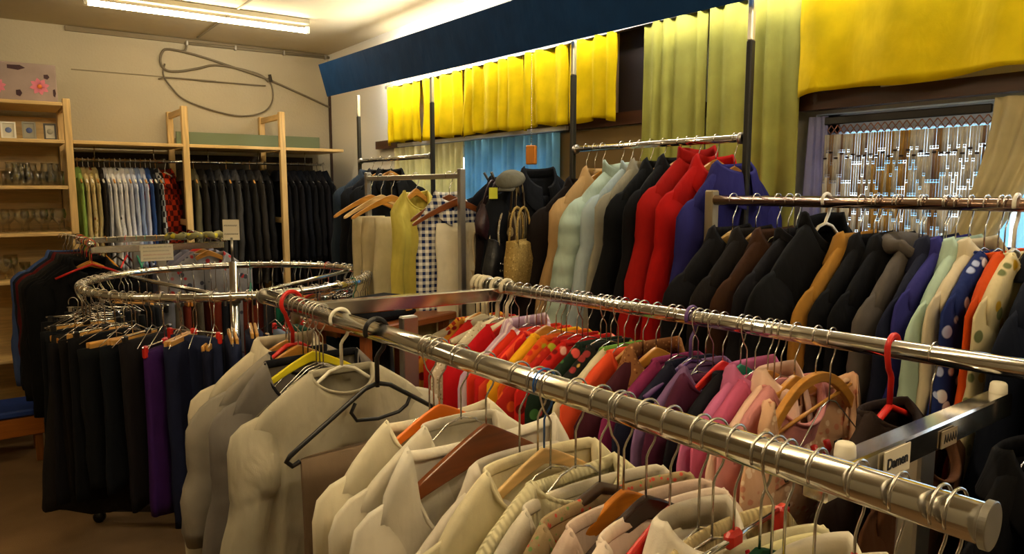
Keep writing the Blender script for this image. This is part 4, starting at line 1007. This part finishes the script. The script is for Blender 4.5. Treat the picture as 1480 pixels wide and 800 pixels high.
# wide charcoal skirt facing the aisle
a = radians(196); loc = (RC.x+.67*cos(a), RC.y+.67*sin(a), RZ2-.155)
o = drape_mesh(w0=.09, w1=.20, L=.70, T=.03, seed=3.3, folds=2, n=34, m=18).build('skirt', fab('#1d1a18', wr=.5), None); o.location = loc; o.rotation_euler = (0, 0, radians(-40)); tag(o, 'flared charcoal skirt hanging outermost on the left of the round rack', 'skirt')
hh = hanger(loc[0], loc[1], RZ2-.03, 'clamp', wood('#c88a30', 'X', 'clamp_wood', .4), 'wooden clamp hanger holding the flared charcoal skirt', radians(-40), .125, .0165, w=.13)
# bare hooks crowded round the ring
hookme = MB().tube(hookpath(.0165, .10), .0018, 6)
hookme.tube([(-.13, 0, -.165), (0, 0, -.10), (.13, 0, -.165)], .0017, 6); hookme = hookme.mesh('hook'); hookme.materials.append(STEEL)
colh = {}
for nm, m_ in (('red', RED), ('green', GRNP), ('amber', plain('amber_plastic', '#c8861a', .3)), ('black', BLKP)):
    q = MB().tube(hookpath(.0165, .10), .0018, 6).tube([(-.16, 0, -.165), (-.08, 0, -.13), (0, 0, -.10), (.08, 0, -.13), (.16, 0, -.165)], .006, 6).mesh('hanger'); q.materials.append(m_); colh[nm] = q
for k in range(66):
    a = 2*pi*k/66+.04+rr.uniform(-.02, .02); deg = math.degrees(a) % 360
    loc = (RC.x+RR*cos(a), RC.y+RR*sin(a), RZ2)
    if (deg > 300 or deg < 110) and k % 4 == 0:
        nm = rr.choice(('red', 'green', 'amber', 'black')); o = place(colh[nm], 'clothes_hanger', None, loc, a+rr.uniform(-.3, .3)); tag(o, nm+' plastic hanger on the far side of the round rack', 'hanger', nm+' plastic hangers on the round rack')
    else:
        o = place(hookme, 'clothes_hanger', None, loc, a+rr.uniform(-.3, .3)+(pi if k % 3 == 0 else 0)); tag(o, 'bare wire hanger hooked over the round rail', 'hanger', 'bare wire hangers on the round rail')

# ================================================================ second double rack behind (G left rail, H right rail)
GX, HX, GZ = .405, 1.04, 1.305
t = thing('double_clothes_rack', 'chrome double rack at the back left behind the round rack', 'clothes rack', ((GX+HX)/2, 4.5, 0))
for x, nm in ((GX, 'left_rail'), (HX, 'right_rail')):
    MB().tube([(x-t.location.x, -.40, GZ), (x-t.location.x, .46, GZ)], .016, 16).build(nm, CHROME, t)
for y in (-.36, .42):
    MB().box((0, y, GZ-.03), (HX-GX, .03, .036), bev=.003).build('cross_bar', CHROME, t, False)
    MB().box((0, y, (GZ-.05)/2), (.045, .03, GZ-.05), bev=.003).build('upright', DULL, t, False); MB().box((0, y, .05), (.7, .04, .03), bev=.003).build('foot_bar', DULL, t, False)
paper_sign('white handwritten sign hanging on the cross bar of the back left rack', at(1, 227, 365, 4.11), .155, .085, 0, 4, 2)
GT = [('#45598a', 'blue denim jacket at the far end of the back left rail', 'jacket'), ('#1b2230', 'navy jacket beside the denim one on the back left rail', 'jacket'), ('#5c1a1a', 'dark red jacket on the back left rail', 'jacket'), ('#2a2826', 'charcoal tweed jacket on the back left rail', 'jacket'), ('#191716', 'black brown jacket with red lining on the back left rail', 'jacket'), ('#0d0d10', 'black jacket third from the near end of the back left rail', 'jacket'), ('#101013', 'black jacket second from the near end of the back left rail', 'jacket'), ('#09090b', 'large black coat nearest on the back left rail', 'coat')]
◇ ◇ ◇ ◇
**Work to do**
Transcribe all the data word for word; the images stay out.

**Exercise answer**
Keep writing the Blender script for this image. This is part 4, starting at line 1007. This part finishes the script. The script is for Blender 4.5. Treat the picture as 1480 pixels wide and 800 pixels high.
# wide charcoal skirt facing the aisle
a = radians(196); loc = (RC.x+.67*cos(a), RC.y+.67*sin(a), RZ2-.155)
o = drape_mesh(w0=.09, w1=.20, L=.70, T=.03, seed=3.3, folds=2, n=34, m=18).build('skirt', fab('#1d1a18', wr=.5), None); o.location = loc; o.rotation_euler = (0, 0, radians(-40)); tag(o, 'flared charcoal skirt hanging outermost on the left of the round rack', 'skirt')
hh = hanger(loc[0], loc[1], RZ2-.03, 'clamp', wood('#c88a30', 'X', 'clamp_wood', .4), 'wooden clamp hanger holding the flared charcoal skirt', radians(-40), .125, .0165, w=.13)
# bare hooks crowded round the ring
hookme = MB().tube(hookpath(.0165, .10), .0018, 6)
hookme.tube([(-.13, 0, -.165), (0, 0, -.10), (.13, 0, -.165)], .0017, 6); hookme = hookme.mesh('hook'); hookme.materials.append(STEEL)
colh = {}
for nm, m_ in (('red', RED), ('green', GRNP), ('amber', plain('amber_plastic', '#c8861a', .3)), ('black', BLKP)):
    q = MB().tube(hookpath(.0165, .10), .0018, 6).tube([(-.16, 0, -.165), (-.08, 0, -.13), (0, 0, -.10), (.08, 0, -.13), (.16, 0, -.165)], .006, 6).mesh('hanger'); q.materials.append(m_); colh[nm] = q
for k in range(66):
    a = 2*pi*k/66+.04+rr.uniform(-.02, .02); deg = math.degrees(a) % 360
    loc = (RC.x+RR*cos(a), RC.y+RR*sin(a), RZ2)
    if (deg > 300 or deg < 110) and k % 4 == 0:
        nm = rr.choice(('red', 'green', 'amber', 'black')); o = place(colh[nm], 'clothes_hanger', None, loc, a+rr.uniform(-.3, .3)); tag(o, nm+' plastic hanger on the far side of the round rack', 'hanger', nm+' plastic hangers on the round rack')
    else:
        o = place(hookme, 'clothes_hanger', None, loc, a+rr.uniform(-.3, .3)+(pi if k % 3 == 0 else 0)); tag(o, 'bare wire hanger hooked over the round rail', 'hanger', 'bare wire hangers on the round rail')

# ================================================================ second double rack behind (G left rail, H right rail)
GX, HX, GZ = .405, 1.04, 1.305
t = thing('double_clothes_rack', 'chrome double rack at the back left behind the round rack', 'clothes rack', ((GX+HX)/2, 4.5, 0))
for x, nm in ((GX, 'left_rail'), (HX, 'right_rail')):
    MB().tube([(x-t.location.x, -.40, GZ), (x-t.location.x, .46, GZ)], .016, 16).build(nm, CHROME, t)
for y in (-.36, .42):
    MB().box((0, y, GZ-.03), (HX-GX, .03, .036), bev=.003).build('cross_bar', CHROME, t, False)
    MB().box((0, y, (GZ-.05)/2), (.045, .03, GZ-.05), bev=.003).build('upright', DULL, t, False); MB().box((0, y, .05), (.7, .04, .03), bev=.003).build('foot_bar', DULL, t, False)
paper_sign('white handwritten sign hanging on the cross bar of the back left rack', at(1, 227, 365, 4.11), .155, .085, 0, 4, 2)
GT = [('#45598a', 'blue denim jacket at the far end of the back left rail', 'jacket'), ('#1b2230', 'navy jacket beside the denim one on the back left rail', 'jacket'), ('#5c1a1a', 'dark red jacket on the back left rail', 'jacket'), ('#2a2826', 'charcoal tweed jacket on the back left rail', 'jacket'), ('#191716', 'black brown jacket with red lining on the back left rail', 'jacket'), ('#0d0d10', 'black jacket third from the near end of the back left rail', 'jacket'), ('#101013', 'black jacket second from the near end of the back left rail', 'jacket'), ('#09090b', 'large black coat nearest on the back left rail', 'coat')]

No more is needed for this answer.